* Start Material provided *

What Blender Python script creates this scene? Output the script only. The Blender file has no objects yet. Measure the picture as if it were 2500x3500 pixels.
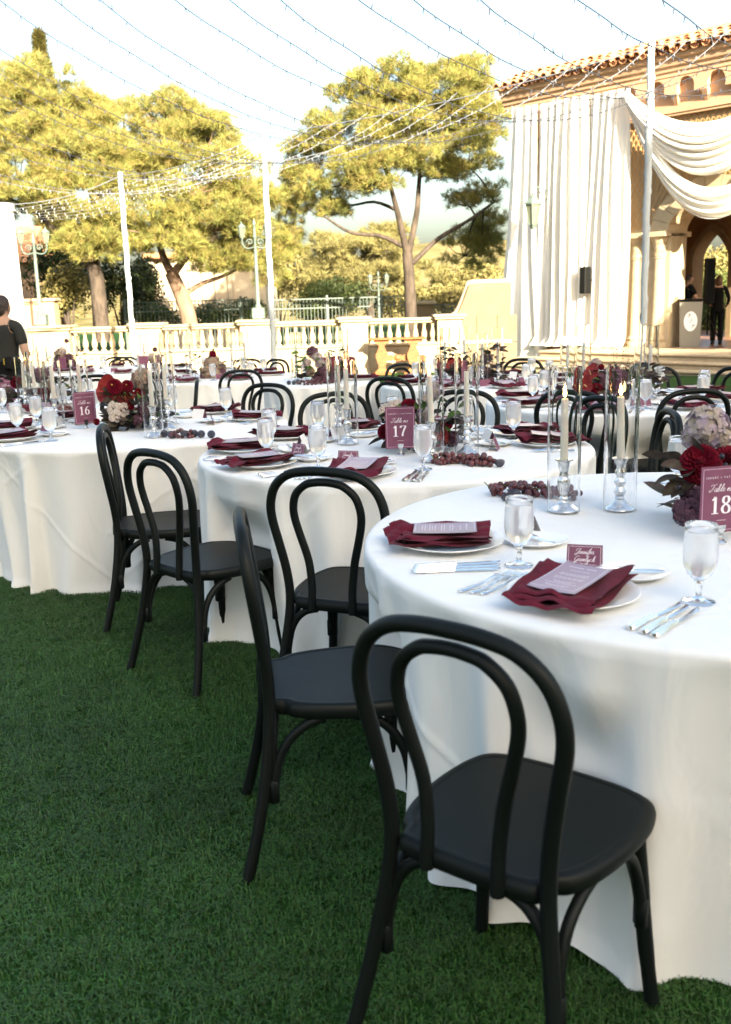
import bpy, math, random
import numpy as np
from mathutils import Vector, Matrix

R = math.radians
random.seed(7)
SC = bpy.context.scene
COL = SC.collection

# ------------------------------------------------------------------ camera
PITCH, ROLL, CAMH, FPX = R(12.2125), R(1.6746), 1.426, 3400.0
_fw = Vector((0, math.cos(PITCH), -math.sin(PITCH)))
_up = Vector((0, math.sin(PITCH), math.cos(PITCH)))
_rt = Vector((1, 0, 0))
_r2 = _rt * math.cos(ROLL) - _up * math.sin(ROLL)
_u2 = _rt * math.sin(ROLL) + _up * math.cos(ROLL)
cam = bpy.data.cameras.new('camera')
cam.sensor_fit = 'AUTO'
cam.sensor_width = 36
cam.lens = FPX / 3500 * 36
cam.clip_start, cam.clip_end = 0.05, 2000
cam.dof.use_dof = True
cam.dof.focus_distance = 4.2
cam.dof.aperture_fstop = 5.0
co = bpy.data.objects.new('camera', cam)
COL.objects.link(co)
co.matrix_world = Matrix(((_r2.x, _u2.x, -_fw.x, 0), (_r2.y, _u2.y, -_fw.y, 0), (_r2.z, _u2.z, -_fw.z, CAMH), (0, 0, 0, 1)))
SC.camera = co
SC.render.resolution_x, SC.render.resolution_y = 731, 1024

# ------------------------------------------------------------------ sky and sun
SUN_EL, SUN_AZ = R(21), R(21.5)          # sun stands behind the camera, to its right
world = bpy.data.worlds.new('World')
SC.world = world
world.use_nodes = True
wn = world.node_tree
bg = wn.nodes['Background']
sky = wn.nodes.new('ShaderNodeTexSky')
sky.sky_type = 'NISHITA'
sky.sun_disc = False
sky.sun_elevation = SUN_EL
sky.sun_rotation = math.pi - SUN_AZ
sky.air_density, sky.dust_density, sky.ozone_density = 1.0, 5.2, 1.0
wn.links.new(sky.outputs[0], bg.inputs[0])
bg.inputs[1].default_value = 0.10
sd = Vector((math.sin(SUN_AZ) * math.cos(SUN_EL), -math.cos(SUN_AZ) * math.cos(SUN_EL), math.sin(SUN_EL)))
sun = bpy.data.lights.new('sun', 'SUN')
sun.energy = 5.0
sun.angle = R(0.53)
sun.color = (1.0, 0.90, 0.72)
so = bpy.data.objects.new('sun', sun)
COL.objects.link(so)
so.rotation_euler = sd.to_track_quat('Z', 'Y').to_euler()
so.location = (10, -20, 30)
vs = SC.view_settings
vs.view_transform, vs.look, vs.exposure, vs.gamma = 'Standard', 'None', 2.5, 1.0
vs.use_white_balance = True
vs.white_balance_temperature = 6850
vs.white_balance_tint = 5
SC.render.engine = 'CYCLES'
SC.cycles.use_denoising = True
SC.cycles.max_bounces = 10
SC.cycles.transmission_bounces = 10
SC.cycles.transparent_max_bounces = 12
SC.cycles.sample_clamp_indirect = 6.0


def P(px, py, Y):
    """point at distance Y in front of the camera on the line of sight of a photograph pixel"""
    d = _fw * FPX + _r2 * (px - 1250) + _u2 * (1750 - py)
    return Vector((0, 0, CAMH)) + d * (Y / d.y)


def gz(y):
    """lawn falls gently away from the camera"""
    return -0.025 * min(max(0.0, y - 5.0), 21.0)


# ------------------------------------------------------------------ materials
MATS = {}


def M(name, col=(.5, .5, .5), rough=.5, metal=0, var=0, vscale=6, bump=0, bscale=60, trans=0, ior=1.45, sheen=0, sss=0,
      spec=.5, transl=0, rnd=0, col2=None, emit=0, aniso_noise=(1, 1, 1), thresh=None):
    if name in MATS:
        return MATS[name]
    m = bpy.data.materials.new(name)
    m.use_nodes = True
    nt = m.node_tree
    b = nt.nodes['Principled BSDF']
    b.inputs['Roughness'].default_value = rough
    b.inputs['Metallic'].default_value = metal
    b.inputs['IOR'].default_value = ior
    b.inputs['Transmission Weight'].default_value = trans
    b.inputs['Specular IOR Level'].default_value = spec
    if sheen:
        b.inputs['Sheen Weight'].default_value = sheen
    if sss:
        b.inputs['Subsurface Weight'].default_value = sss
        b.inputs['Subsurface Scale'].default_value = 0.01
    c4 = (*col, 1)
    tc = nt.nodes.new('ShaderNodeTexCoord')
    mp = nt.nodes.new('ShaderNodeMapping')
    mp.inputs['Scale'].default_value = aniso_noise
    nt.links.new(tc.outputs['Object'], mp.inputs[0])
    last = None
    if var or col2:
        n = nt.nodes.new('ShaderNodeTexNoise')
        n.inputs['Scale'].default_value = vscale
        n.inputs['Detail'].default_value = 5
        nt.links.new(mp.outputs[0], n.inputs['Vector'])
        rp = nt.nodes.new('ShaderNodeValToRGB')
        lo, hi = thresh or (.32, .68)
        rp.color_ramp.elements[0].position, rp.color_ramp.elements[1].position = lo, hi
        a = tuple(x * (1 - var) for x in col)
        z = col2 or tuple(min(1, x * (1 + var)) for x in col)
        rp.color_ramp.elements[0].color, rp.color_ramp.elements[1].color = (*a, 1), (*z, 1)
        nt.links.new(n.outputs[0], rp.inputs[0])
        last = rp.outputs[0]
    if rnd:
        oi = nt.nodes.new('ShaderNodeObjectInfo')
        hs = nt.nodes.new('ShaderNodeHueSaturation')
        mr = nt.nodes.new('ShaderNodeMapRange')
        mr.inputs['To Min'].default_value, mr.inputs['To Max'].default_value = 1 - rnd, 1 + rnd
        nt.links.new(oi.outputs['Random'], mr.inputs[0])
        nt.links.new(mr.outputs[0], hs.inputs['Value'])
        if last:
            nt.links.new(last, hs.inputs['Color'])
        else:
            hs.inputs['Color'].default_value = c4
        last = hs.outputs[0]
    if last:
        nt.links.new(last, b.inputs['Base Color'])
    else:
        b.inputs['Base Color'].default_value = c4
    if bump:
        n2 = nt.nodes.new('ShaderNodeTexNoise')
        n2.inputs['Scale'].default_value = bscale
        n2.inputs['Detail'].default_value = 4
        nt.links.new(mp.outputs[0], n2.inputs['Vector'])
        bp = nt.nodes.new('ShaderNodeBump')
        bp.inputs['Strength'].default_value = bump
        bp.inputs['Distance'].default_value = .01
        nt.links.new(n2.outputs[0], bp.inputs['Height'])
        nt.links.new(bp.outputs[0], b.inputs['Normal'])
    if emit:
        b.inputs['Emission Color'].default_value = c4
        b.inputs['Emission Strength'].default_value = emit
    if transl:
        tr = nt.nodes.new('ShaderNodeBsdfTranslucent')
        if last:
            nt.links.new(last, tr.inputs[0])
        else:
            tr.inputs[0].default_value = c4
        mx = nt.nodes.new('ShaderNodeMixShader')
        mx.inputs[0].default_value = transl
        nt.links.new(b.outputs[0], mx.inputs[1])
        nt.links.new(tr.outputs[0], mx.inputs[2])
        nt.links.new(mx.outputs[0], nt.nodes['Material Output'].inputs[0])
    MATS[name] = m
    return m


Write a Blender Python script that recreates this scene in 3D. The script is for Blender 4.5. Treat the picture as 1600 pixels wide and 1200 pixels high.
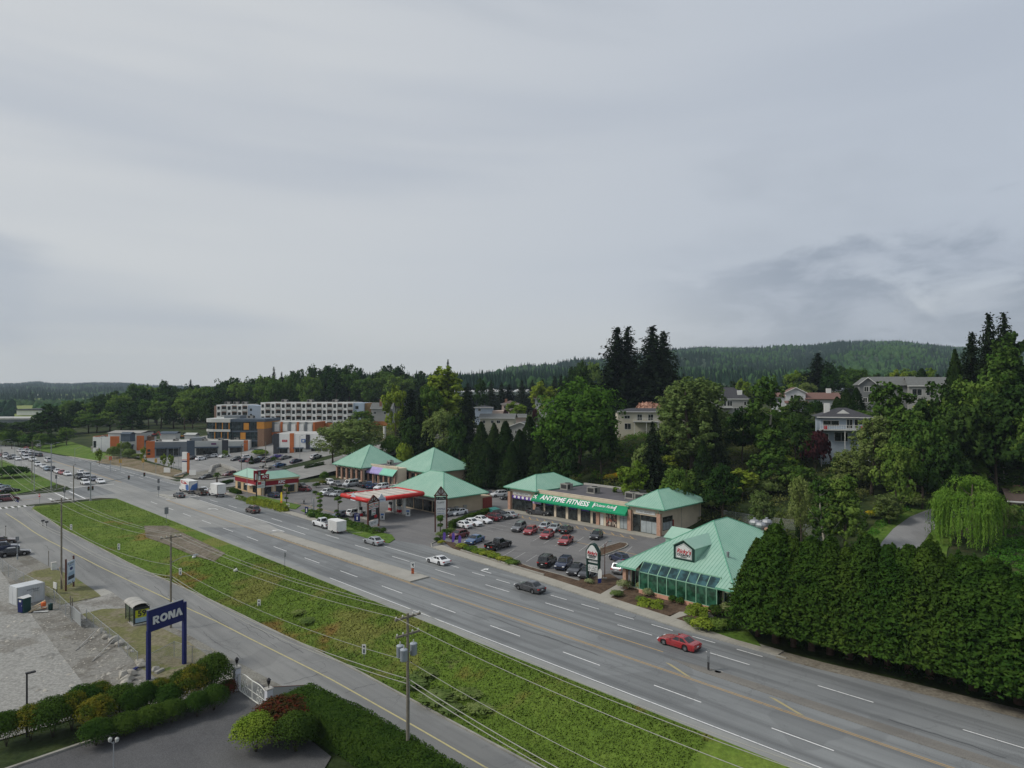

* End Material provided *

- What you should do:
Emit the lines of the material exactly, from its first line to the line containing "SC.render.resolution_x, SC.render.resolution_y = 731, 1024", inclusive; leave every picture out.

- Full output:
What Blender Python script creates this scene? Output the script only. The Blender file has no objects yet. Measure the picture as if it were 2500x3500 pixels.
import bpy, math, random
import numpy as np
from mathutils import Vector, Matrix

R = math.radians
random.seed(7)
SC = bpy.context.scene
COL = SC.collection

# ------------------------------------------------------------------ camera
PITCH, ROLL, CAMH, FPX = R(12.2125), R(1.6746), 1.426, 3400.0
_fw = Vector((0, math.cos(PITCH), -math.sin(PITCH)))
_up = Vector((0, math.sin(PITCH), math.cos(PITCH)))
_rt = Vector((1, 0, 0))
_r2 = _rt * math.cos(ROLL) - _up * math.sin(ROLL)
_u2 = _rt * math.sin(ROLL) + _up * math.cos(ROLL)
cam = bpy.data.cameras.new('camera')
cam.sensor_fit = 'AUTO'
cam.sensor_width = 36
cam.lens = FPX / 3500 * 36
cam.clip_start, cam.clip_end = 0.05, 2000
cam.dof.use_dof = True
cam.dof.focus_distance = 4.2
cam.dof.aperture_fstop = 5.0
co = bpy.data.objects.new('camera', cam)
COL.objects.link(co)
co.matrix_world = Matrix(((_r2.x, _u2.x, -_fw.x, 0), (_r2.y, _u2.y, -_fw.y, 0), (_r2.z, _u2.z, -_fw.z, CAMH), (0, 0, 0, 1)))
SC.camera = co
SC.render.resolution_x, SC.render.resolution_y = 731, 1024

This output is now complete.